05/01/2015, 08:07:31 AM

by David Talbot

Labour, said Douglas Alexander, the party’s general election supremo, would tap in to voters’ “submerged optimism”. The coming election battle would be a “word of mouth” election fought street by street. Traditional mainstays of the election campaign – posters, leaflets and election broadcasts – would be usurped by the surge of digital campaigning. While the party would be heavily outspent by the Conservatives, Labour would instead focus on “community organisation and peer-to-peer communication”.

Announcing that the party had learnt heavily from the Obama campaign, Labour’s use of digital media would pioneer real-time defence against the opposition as well as digital attack ads, raising funds and recruiting volunteers. This was in comparison to the Conservatives  who would spend their considerable war chest on “posters and paid distribution”. Labour’s campaign wouldn’t spend flashy millions and would win not through “one-way communication, but one-to-one communication”. Labour’s approach could be summarised by Alexander’s view that “traditional methods of communication are just inappropriate”.

Sound familiar? Last week Douglas Alexander unveiled Labour’s central campaigning themes for the 2015 general election. But the quotes and context above are all taken from Douglas Alexander’s comments made in February, 2010. The similarity between what Alexander said in 2010, when Labour was to fall to its second worse electoral defeat in its history, and his comments last Friday, are striking. The comments are, in certain passages, in fact almost identical.
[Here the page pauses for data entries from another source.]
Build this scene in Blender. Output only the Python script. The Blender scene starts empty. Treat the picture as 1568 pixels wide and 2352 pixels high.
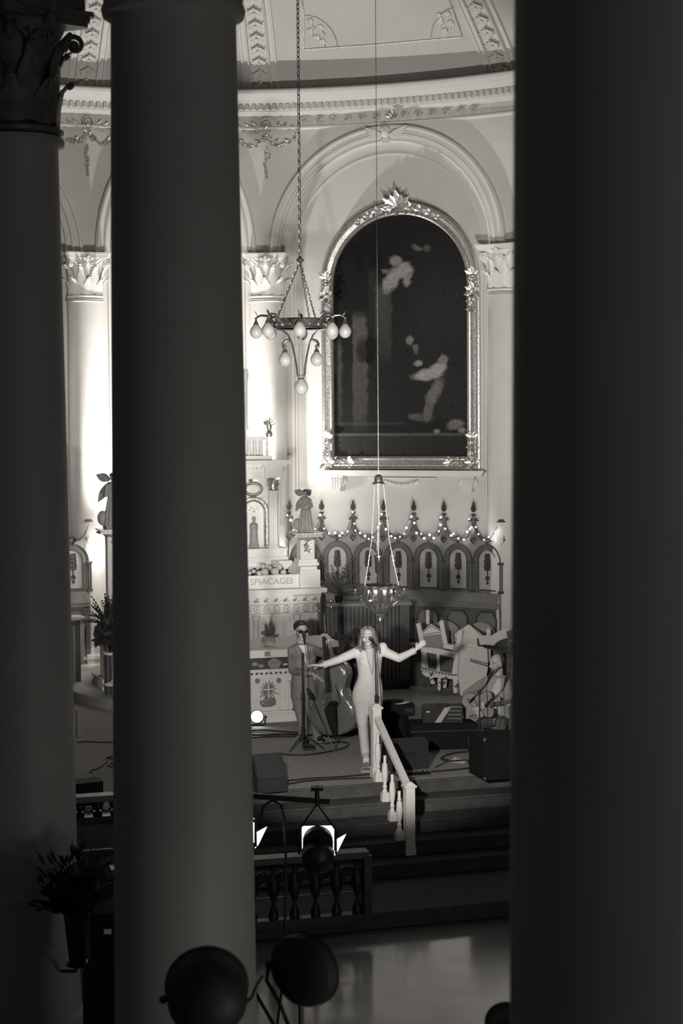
import bpy, math, random
from mathutils import Vector, Matrix
random.seed(7)
sc = bpy.context.scene
C = sc.collection
# ------------------------------------------------------------------ camera
FPX = 4000.0; W, H = 1568, 2352; CAMZ = 4.36
pit = math.atan((1176-950)/FPX); rs = .0075
F = Vector((0, math.cos(pit), -math.sin(pit))); R0 = Vector((1, 0, 0)); U0 = Vector((0, math.sin(pit), math.cos(pit)))
RR = R0*math.cos(rs)-U0*math.sin(rs); UU = R0*math.sin(rs)+U0*math.cos(rs)
CP = Vector((0, 0, CAMZ))
cd = bpy.data.cameras.new('camera'); cam = bpy.data.objects.new('camera', cd); C.objects.link(cam)
cd.sensor_fit = 'VERTICAL'; cd.sensor_height = 36; cd.lens = FPX/H*36
m = Matrix((RR, UU, -F)).transposed().to_4x4(); m.translation = CP; cam.matrix_world = m
cd.clip_start = .1; cd.clip_end = 200
cd.dof.use_dof = True; cd.dof.focus_distance = 23.5; cd.dof.aperture_fstop = 3.2
sc.camera = cam
sc.view_settings.view_transform = 'Standard'; sc.view_settings.look = 'None'
sc.view_settings.exposure = 0; sc.view_settings.gamma = 1; sc.view_settings.use_curve_mapping = False
# ------------------------------------------------------------------ world and lights
wd = bpy.data.worlds.new('world'); sc.world = wd; wd.use_nodes = True
wd.node_tree.nodes['Background'].inputs[0].default_value = (1, .98, .94, 1)
wd.node_tree.nodes['Background'].inputs[1].default_value = .020
WARM = (1, .97, .92)
def light(name, kind, loc, target, energy, size=.1, angle=60, blend=.5, sizey=None):
    l = bpy.data.lights.new(name, kind); l.energy = energy; l.color = WARM
    o = bpy.data.objects.new(name, l); C.objects.link(o); o.location = loc
    o.rotation_euler = (Vector(target)-Vector(loc)).to_track_quat('-Z', 'Y').to_euler()
    if kind == 'SPOT': l.spot_size = math.radians(angle); l.spot_blend = blend; l.shadow_soft_size = size
    elif kind == 'AREA':
        l.size = size
        if sizey: l.shape = 'RECTANGLE'; l.size_y = sizey
    else: l.shadow_soft_size = size
    return o
light('altar_uplight', 'SPOT', (-2.7, 28.25, 2.5), (-2.6, 28.9, 8.0), 1000, .08, 165, .6)
light('right_floor_glow', 'POINT', (-.99, 29.12, 1.95), (0, 0, 0), 9, .05)
light('left_floor_glow', 'POINT', (-4.0, 28.75, 2.1), (0, 0, 0), 14, .05)
light('key_spot', 'SPOT', (-.78, 11.0, 3.0), (.4, 22.5, 2.9), 2600, .10, 43, .25)
light('sanctuary_flood', 'SPOT', (1.2, 15.0, 1.6), (-.6, 29.5, 7.2), 2700, .15, 58, .9)
light('nave_wash', 'AREA', (4.2, 5.6, -.5), (-.9, 10.5, 1.0), 54, 2.0)
light('nave_floor_wash', 'SPOT', (3.5, 12, 5), (1.6, 15.0, -.9), 850, .3, 32, .9)
light('altar_fill', 'SPOT', (-1.05, 12.0, 2.3), (-1.25, 27.5, 2.75), 2600, .08, 12.5, .4)  # added unseen spot that brightens the high altar
light('column_fill', 'AREA', (5.5, 1.0, 4.6), (1.0, 5.3, 4.2), 18, 1.5)  # added weak fill that lifts the dark right nave column
# ------------------------------------------------------------------ photograph rays
def ray(px, py): return F+RR*((px-784)/FPX)-UU*((py-1176)/FPX)
def atZ(px, py, z):
    d = ray(px, py); return CP+d*((z-CAMZ)/d.z)
def atY(px, py, y):
    d = ray(px, py); return CP+d*(y/d.y)
AC = Vector((-1.73, 21.6)); AR = 8.0
def atApse(px, py, off=0.):
    d = ray(px, py); r = AR-off
    a = d.x**2+d.y**2; b = -2*(d.x*AC.x+d.y*AC.y); c = AC.length_squared-r*r
    t = (-b+math.sqrt(b*b-4*a*c))/(2*a); p = CP+d*t
    return math.degrees(math.atan2(p.x-AC.x, p.y-AC.y)), p.z
def AP(x, y, z):           # x = arc length on the wall, y = projection from the wall, z = height
    a = x/AR; return Vector((AC.x+(AR-y)*math.sin(a), AC.y+(AR-y)*math.cos(a), z))
def S(deg): return math.radians(deg)*AR
# ------------------------------------------------------------------ materials
MATS = {}
def mat(name, v, rough=.6, metal=0., noise=0., scale=8., bump=0., bscale=60., emit=0., spec=.5, coat=0., tint=(1, .975, .935), trans=0., kind='noise'):
    if name in MATS: return MATS[name]
    m = bpy.data.materials.new(name); m.use_nodes = True; nt = m.node_tree; b = nt.nodes['Principled BSDF']
    col = (v*tint[0], v*tint[1], v*tint[2], 1)
    b.inputs['Base Color'].default_value = col
    b.inputs['Roughness'].default_value = rough; b.inputs['Metallic'].default_value = metal
    b.inputs['Specular IOR Level'].default_value = spec; b.inputs['Coat Weight'].default_value = coat
    b.inputs['Transmission Weight'].default_value = trans
    if emit:
        b.inputs['Emission Color'].default_value = (1, .98, .94, 1); b.inputs['Emission Strength'].default_value = emit
    tc = nt.nodes.new('ShaderNodeTexCoord')
    if noise:
        if kind == 'wave':
            t = nt.nodes.new('ShaderNodeTexWave'); t.inputs['Scale'].default_value = scale; t.inputs['Distortion'].default_value = 4; t.inputs['Detail'].default_value = 3
            mp = nt.nodes.new('ShaderNodeMapping'); mp.inputs['Scale'].default_value = (1, 1, .15); nt.links.new(tc.outputs['Object'], mp.inputs[0]); nt.links.new(mp.outputs[0], t.inputs[0]); out = t.outputs['Fac']
        else:
            t = nt.nodes.new('ShaderNodeTexNoise'); t.inputs['Scale'].default_value = scale; t.inputs['Detail'].default_value = 5; nt.links.new(tc.outputs['Object'], t.inputs[0]); out = t.outputs['Fac']
        r = nt.nodes.new('ShaderNodeValToRGB'); r.color_ramp.elements[0].position = .3; r.color_ramp.elements[1].position = .7
        r.color_ramp.elements[0].color = tuple(c*(1-noise) for c in col[:3])+(1,); r.color_ramp.elements[1].color = tuple(min(1, c*(1+noise)) for c in col[:3])+(1,)
        nt.links.new(out, r.inputs[0]); nt.links.new(r.outputs[0], b.inputs['Base Color'])
    if bump:
        t2 = nt.nodes.new('ShaderNodeTexNoise'); t2.inputs['Scale'].default_value = bscale; t2.inputs['Detail'].default_value = 3; nt.links.new(tc.outputs['Object'], t2.inputs[0])
        bp = nt.nodes.new('ShaderNodeBump'); bp.inputs['Strength'].default_value = bump; bp.inputs['Distance'].default_value = .01
        nt.links.new(t2.outputs['Fac'], bp.inputs['Height']); nt.links.new(bp.outputs[0], b.inputs['Normal'])
    MATS[name] = m; return m
wall_m = mat('painted_plaster', .60, .7, noise=.05, scale=.9, bump=.05, bscale=20)
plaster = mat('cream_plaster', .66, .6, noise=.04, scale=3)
white_pl = mat('white_marble_paint', .82, .4, noise=.05, scale=6)
gild = mat('gilding', .62, .32, metal=.85, noise=.25, scale=25, bump=.4, bscale=60)
gild_d = mat('dull_gilding', .50, .45, metal=.4, noise=.35, scale=30, bump=.4, bscale=60)
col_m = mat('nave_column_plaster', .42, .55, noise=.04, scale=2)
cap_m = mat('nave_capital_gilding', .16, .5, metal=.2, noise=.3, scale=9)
carpet = mat('stage_carpet', .33, .95, noise=.16, scale=14, bump=.3, bscale=200, spec=.1)
step_m = mat('dark_step_carpet', .085, .9, noise=.2, scale=8, spec=.15)
plat_m = mat('platform_carpet', .10, .9, noise=.15, scale=6, spec=.2)
navef = mat('polished_floor', .22, .14, noise=.15, scale=1.5, spec=.5, bump=.03, bscale=6)
wood_d = mat('dark_carved_wood', .06, .45, noise=.2, scale=9)
wood_m = mat('oak_panelling', .20, .5, noise=.12, scale=9)
wood_l = mat('pale_oak_panel', .42, .5, noise=.05, scale=9)
dado_m = mat('dado_wood', .11, .5, noise=.15, scale=9)
leaf_d = mat('carved_leaf_dark', .03, .5)
black = mat('black_plastic', .018, .45)
black_g = mat('black_gloss', .015, .15)
black_c = mat('black_cloth', .015, .9, spec=.1)
steel = mat('chrome_steel', .75, .15, metal=1)
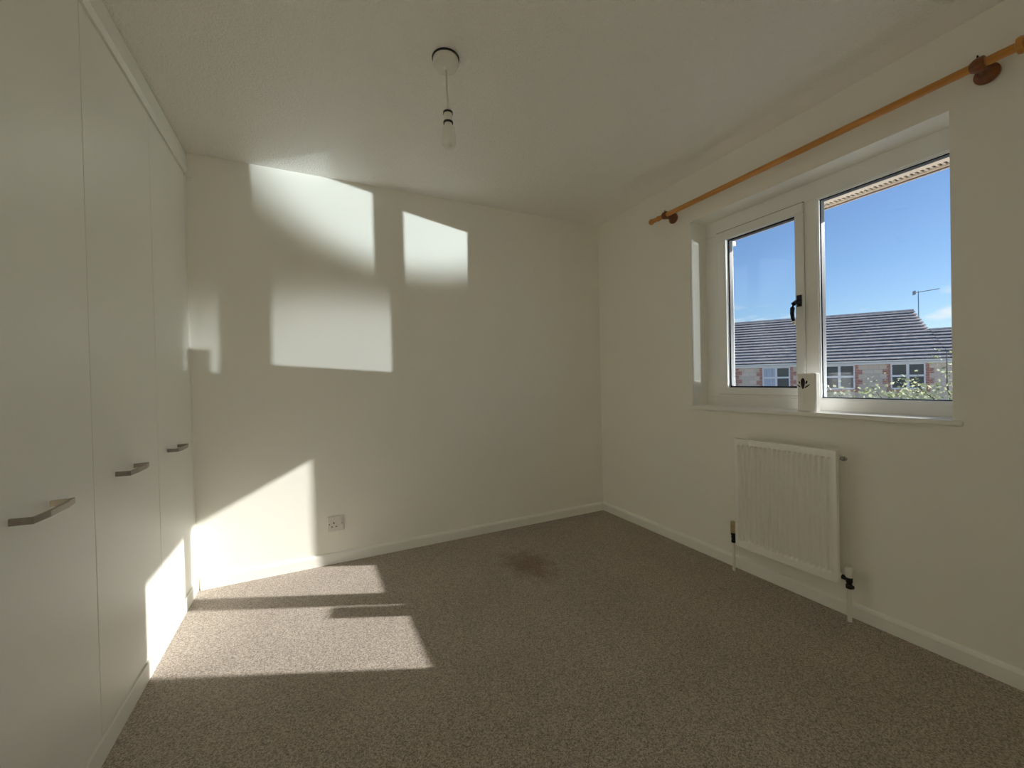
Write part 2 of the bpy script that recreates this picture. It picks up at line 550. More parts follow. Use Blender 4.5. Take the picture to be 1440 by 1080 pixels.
OY0, OY1, OZ0, OZ1 = -2.074, -0.911, 0.885, 2.060
structure(link('wall_right', B(*wall_layer(0, 0.142, YB-0.1, 0.1, OY0, OY1, OZ0, OZ1, H)), 'wall'), 'cream painted wall round the window')
structure(link('wall_outer', B(*(wall_layer(0.1421, 0.212, YB-0.1, 0.1, -2.142, -0.903, 0.90, 2.066, H, -3)
                                 + wall_layer(0.212, 0.300, YB-0.1, 0.1, -2.24, -0.85, 0.86, 2.07, H, -3))), 'render'), 'outer leaf of the window wall')

SK = [(0, 0), (-0.015, 0), (-0.015, 0.052), (-0.010, 0.062), (-0.004, 0.066), (0, 0.066)]
bm = bmesh.new(); prism(bm, SK, YB, 0)
structure(link('baseboard_right', bm, 'gloss'), 'white skirting board under the window')
bm = bmesh.new(); prism(bm, SK, -2.72, -0.0155)
o = structure(link('baseboard_back', bm, 'gloss'), 'white skirting board along the sunlit wall')
for v in o.data.vertices:
    x, y, z = v.co
    v.co = (y, x, z)
o.data.flip_normals()

# ------------------------------------------------------------------ window
win = structure(empty('window_1', (0.142, -1.4925, 0.907)), 'white two-light window with an open view of the roofs')
WL = Vector((0.142, -1.4925, 0.907))


def wpart(name, bm, m, parent=win, **k):
    o = link(name, bm, m, None, **k)
    o.parent = parent
    # parents are unrotated empties or meshes at the origin: keep the mesh in world coordinates
    if parent is win:
        o.location = -WL
    return o


FX0, FX1 = 0.142, 0.212
GY0, GY1, GZ0, GZ1 = -2.092, -1.556, 0.963, 1.968        # fixed light
SY0, SY1, SZ0, SZ1 = -1.497, -0.998, 0.978, 1.973        # sash, outside
PY0, PY1, PZ0, PZ1 = -1.455, -1.060, 1.018, 1.922        # sash glass
wpart('frame_head', B((FX0, FX1, -2.140, -0.905, GZ1, 2.065)), 'upvc', bevel=0.004)
wpart('frame_foot', B((FX0, FX1, -2.140, -0.905, 0.905, GZ0)), 'upvc', bevel=0.004)
wpart('frame_jamb', B((FX0, FX1, -1.010, -0.905, GZ0, GZ1)), 'upvc', bevel=0.004)
wpart('frame_jamb', B((FX0, FX1, -2.140, GY0, GZ0, GZ1)), 'upvc', bevel=0.004)
wpart('frame_rebate', B((FX0, FX1, -1.4835, -1.010, GZ0, 0.991), (FX0, FX1, -1.4835, -1.010, 1.9595, GZ1)), 'upvc')
wpart('mullion', B((FX0, FX1, GY1, -1.4835, GZ0, GZ1)), 'upvc', bevel=0.004)
# glazing bead and black gasket of the fixed light


def ring(bm, x0, x1, y0, y1, z0, z1, w):
    box(bm, x0, x1, y0, y1, z0, z0+w)
    box(bm, x0, x1, y0, y1, z1-w, z1)
    box(bm, x0, x1, y0, y0+w, z0+w, z1-w)
    box(bm, x0, x1, y1-w, y1, z0+w, z1-w)


bm = bmesh.new(); ring(bm, 0.148, 0.160, GY0-0.004, GY1+0.004, GZ0-0.004, GZ1+0.004, 0.009)
wpart('glazing_bead', bm, 'upvc', bevel=0.003)
bm = bmesh.new(); ring(bm, 0.1605, 0.190, GY0-0.004, GY1+0.004, GZ0-0.004, GZ1+0.004, 0.013)
wpart('gasket_or_shade_ring', bm, 'black')
wpart('pane', B((0.168, 0.186, GY0+0.006, GY1-0.006, GZ0+0.006, GZ1-0.006)), 'glass')
# opening sash: proud flange with mitred look, body behind it, its seal, pane and handle
sash = bmesh.new()
for x0, x1, i in ((0.128, 0.1405, 0.0), (0.1405, 0.200, 0.014)):
    box(sash, x0, x1, SY0+i, SY1-i, SZ0+i, PZ0)
    box(sash, x0, x1, SY0+i, SY1-i, PZ1, SZ1-i)
    box(sash, x0, x1, SY0+i, PY0, PZ0, PZ1)
    box(sash, x0, x1, PY1, SY1-i, PZ0, PZ1)
sash = wpart('sash', sash, 'upvc', bevel=0.003)


def spart(name, bm, m, **k):
    o = link(name, bm, m, None, **k)
    o.parent = sash
    return o


bm = bmesh.new(); ring(bm, 0.1385, 0.1418, SY0+0.001, SY1+0.006, SZ0-0.001, SZ1+0.005, 0.012)
spart('seal', bm, 'black')
bm = bmesh.new(); ring(bm, 0.152, 0.182, PY0-0.004, PY1+0.004, PZ0-0.004, PZ1+0.004, 0.013)
spart('gasket_or_shade_ring', bm, 'black')
spart('pane', B((0.158, 0.176, PY0+0.006, PY1-0.006, PZ0+0.006, PZ1-0.006)), 'glass')
bm = bmesh.new()
box(bm, 0.116, 0.128, -1.489, -1.467, 1.440, 1.500)
hb = spart('handle', bm, 'dark_metal', bevel=0.003)
hb['label'] = 'dark curved window handle'
bm = bmesh.new()
tube(bm, [(0.118, -1.478, 1.462), (0.095, -1.476, 1.462), (0.080, -1.473, 1.452), (0.074, -1.471, 1.432), (0.072, -1.470, 1.405), (0.073, -1.472, 1.380), (0.076, -1.474, 1.364)],
     [0.011, 0.011, 0.0115, 0.0105, 0.0095, 0.0085, 0.0075], 12)
spart('handle_lever', bm, 'dark_metal', smooth=True)
bm = bmesh.new()
tube(bm, [(0.076, -1.474, 1.365), (0.078, -1.476, 1.352), (0.080, -1.478, 1.345)], [0.0075, 0.008, 0.005], 12)
spart('handle_tip', bm, 'white_plastic', smooth=True)
# sill board with a rounded nose and horns
bm = B((0.0, 0.142, OY0, OY1, 0.885, 0.907), (-0.020, 0.0, -2.104, -0.898, 0.885, 0.907))
bmesh.ops.remove_doubles(bm, verts=bm.verts[:], dist=1e-6)
wpart('window_sill', bm, 'gloss', bevel=0.006, seg=3)

# ------------------------------------------------------------------ fitted wardrobe
wr = tag(empty('fitted_wardrobe', (XW, -1.5, 0)), 'white full-height fitted wardrobe with plain flush doors along the left', 'wardrobe')
WO = Vector((XW, -1.5, 0))


def rel(o, parent, org):
    o.parent = parent
    o.location = -Vector(org)
    return o


ZD0, ZD1 = 0.070, 2.2275
edges = [-0.034, -0.553, -1.110, -1.667, -2.224, -2.781]
hcy = [-0.352, -0.880, -1.400, -1.957, -2.514]


def make_handle():
    """squared bow handle, 160 mm centres"""
    bm = bmesh.new()
    w = 0.0076
    path = [(-0.003, -0.082, 0.010), (0.038, -0.088, 0.0125), (0.043, -0.040, 0.011), (0.043, 0.035, 0.011), (0.037, 0.080, 0.0125), (-0.003, 0.068, 0.011)]
    # ribbon profile in plan, thickness 6 mm, height about 13 mm
    outer, inner = [], []
    pts = [Vector((a, b)) for a, b, _ in path]
    for i, p in enumerate(pts):
        d = (pts[min(i+1, len(pts)-1)]-pts[max(i-1, 0)]).normalized()
        nrm = Vector((-d.y, d.x))
        outer.append(p+nrm*0.0035)
        inner.append(p-nrm*0.0035)
    for sgn in range(len(pts)-1):
        q = []
        for z in (-w, w):
            q.append([bm.verts.new((v.x, v.y, z)) for v in (outer[sgn], outer[sgn+1], inner[sgn+1], inner[sgn])])
        a, b = q
        for f in ((a[3], a[2], a[1], a[0]), (b[0], b[1], b[2], b[3]), (a[0], a[1], b[1], b[0]), (a[2], a[3], b[3], b[2]), (a[1], a[2], b[2], b[1]), (a[3], a[0], b[0], b[3])):
            bm.faces.new(f)
    bmesh.ops.remove_doubles(bm, verts=bm.verts[:], dist=1e-5)
    bmesh.ops.recalc_face_normals(bm, faces=bm.faces[:])
    return bm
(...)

In this election Labour will, according to Alexander, engage with “the anger felt by so many in the only way a progressive party can.” In 2010 Labour would deal with “anxiety and anger over bankers’ bonuses, expenses and the recession, a general sense of grumpiness” in, infamously, a “future fair for all.” Labour will “fight this election conversation by conversation, doorstep by doorstep, community by community” whilst in 2010, borrowing from Obama, naturally, it would be “regular people briefing Labour’s message to their neighbours, serving as our ambassadors, block by block, throughout the battleground seats”.